Les pompiers de Neviansk arrivèrent. Il prévinrent par radio que «le foyer d’incendie venait d’être entièrement liquidé». Des gens en uniforme parcoururent l’étendue de cendres, posèrent l’une ou l’autre question et s’en allèrent. Le lendemain, j’achetai des sacs de construction, des gants, et je me mis à ramasser les déchets restants. J’y découvris entre autres plusieurs bonbonnes de mazout qui n’avaient pas explosé par miracle. Je me souvins alors que le Néo-martyr Trophime d’Optina s’y connaissait en technique et qu’il bricolait sans cesse avec des bouts de fer.
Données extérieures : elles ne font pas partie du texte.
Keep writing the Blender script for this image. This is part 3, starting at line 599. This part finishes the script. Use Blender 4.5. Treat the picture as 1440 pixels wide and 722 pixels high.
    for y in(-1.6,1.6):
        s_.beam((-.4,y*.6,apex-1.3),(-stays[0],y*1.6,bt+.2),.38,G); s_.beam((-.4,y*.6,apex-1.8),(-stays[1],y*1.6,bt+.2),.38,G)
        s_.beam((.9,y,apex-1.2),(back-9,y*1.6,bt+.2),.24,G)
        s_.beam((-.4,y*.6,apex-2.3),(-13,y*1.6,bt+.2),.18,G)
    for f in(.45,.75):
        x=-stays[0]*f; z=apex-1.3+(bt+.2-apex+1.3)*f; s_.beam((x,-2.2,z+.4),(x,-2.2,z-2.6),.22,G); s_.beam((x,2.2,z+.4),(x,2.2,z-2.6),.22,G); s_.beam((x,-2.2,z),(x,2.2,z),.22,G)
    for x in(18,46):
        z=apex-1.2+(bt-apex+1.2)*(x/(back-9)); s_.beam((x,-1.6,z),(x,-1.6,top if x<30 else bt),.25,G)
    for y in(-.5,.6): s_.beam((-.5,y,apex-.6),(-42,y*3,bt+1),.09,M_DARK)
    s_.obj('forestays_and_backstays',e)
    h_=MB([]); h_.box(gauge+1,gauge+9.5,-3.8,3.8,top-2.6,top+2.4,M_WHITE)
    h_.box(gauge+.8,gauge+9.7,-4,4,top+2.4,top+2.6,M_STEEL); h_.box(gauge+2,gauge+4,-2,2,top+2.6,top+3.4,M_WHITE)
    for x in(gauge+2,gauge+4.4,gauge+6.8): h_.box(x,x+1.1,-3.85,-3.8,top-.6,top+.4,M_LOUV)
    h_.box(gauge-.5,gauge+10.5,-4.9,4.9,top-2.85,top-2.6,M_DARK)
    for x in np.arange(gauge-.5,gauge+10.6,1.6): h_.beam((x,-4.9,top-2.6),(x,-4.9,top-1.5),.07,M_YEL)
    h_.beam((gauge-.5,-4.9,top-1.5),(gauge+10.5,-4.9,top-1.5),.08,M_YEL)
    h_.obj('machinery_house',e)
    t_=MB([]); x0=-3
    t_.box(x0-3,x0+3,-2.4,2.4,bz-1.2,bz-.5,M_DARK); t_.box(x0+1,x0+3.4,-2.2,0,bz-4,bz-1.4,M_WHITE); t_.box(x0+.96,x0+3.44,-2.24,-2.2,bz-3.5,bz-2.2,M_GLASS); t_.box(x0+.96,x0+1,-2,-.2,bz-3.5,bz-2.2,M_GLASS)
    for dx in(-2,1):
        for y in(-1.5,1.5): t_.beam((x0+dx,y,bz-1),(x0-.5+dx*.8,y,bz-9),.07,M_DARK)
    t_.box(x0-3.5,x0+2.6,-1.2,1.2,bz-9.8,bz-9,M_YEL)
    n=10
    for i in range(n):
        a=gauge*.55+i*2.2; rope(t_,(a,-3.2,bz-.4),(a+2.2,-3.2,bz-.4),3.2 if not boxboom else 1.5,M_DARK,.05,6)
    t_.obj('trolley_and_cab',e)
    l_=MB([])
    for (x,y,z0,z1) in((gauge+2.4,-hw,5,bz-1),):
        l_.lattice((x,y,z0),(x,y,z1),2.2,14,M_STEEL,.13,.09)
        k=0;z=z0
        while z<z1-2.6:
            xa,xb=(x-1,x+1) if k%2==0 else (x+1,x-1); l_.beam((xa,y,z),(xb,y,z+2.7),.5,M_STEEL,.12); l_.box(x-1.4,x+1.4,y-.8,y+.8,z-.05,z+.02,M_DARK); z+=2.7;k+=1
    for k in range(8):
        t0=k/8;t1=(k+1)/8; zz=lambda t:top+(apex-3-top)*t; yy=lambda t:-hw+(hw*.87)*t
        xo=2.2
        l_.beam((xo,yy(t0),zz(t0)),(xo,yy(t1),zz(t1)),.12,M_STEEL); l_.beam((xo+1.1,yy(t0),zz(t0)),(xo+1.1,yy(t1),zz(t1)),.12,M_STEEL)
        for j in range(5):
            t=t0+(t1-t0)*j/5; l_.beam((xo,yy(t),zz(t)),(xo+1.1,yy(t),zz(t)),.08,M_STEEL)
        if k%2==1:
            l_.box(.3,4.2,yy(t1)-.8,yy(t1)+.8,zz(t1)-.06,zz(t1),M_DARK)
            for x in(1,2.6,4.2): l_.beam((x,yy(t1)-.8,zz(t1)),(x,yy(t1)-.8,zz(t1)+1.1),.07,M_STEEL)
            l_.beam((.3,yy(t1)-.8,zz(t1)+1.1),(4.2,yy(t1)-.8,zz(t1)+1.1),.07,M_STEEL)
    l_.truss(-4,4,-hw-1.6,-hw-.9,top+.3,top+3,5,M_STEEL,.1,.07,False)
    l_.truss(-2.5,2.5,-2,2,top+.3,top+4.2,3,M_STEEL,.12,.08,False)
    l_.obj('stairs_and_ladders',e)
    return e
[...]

On disait que ses mains sentaient toujours le mazout. Chez le moine Théraponte, sur sa table, on trouva cette note: «Si vous avez besoin de mon aide, je vous aiderai». Quant au Hiéromoine Vassili, c’est un ancien collègue, il était lui aussi journaliste de formation. En un mot, des gens proches…

Saint Néo-martyrs d’Optina, Vassili, Théraponte et Trophime, priez pour nous!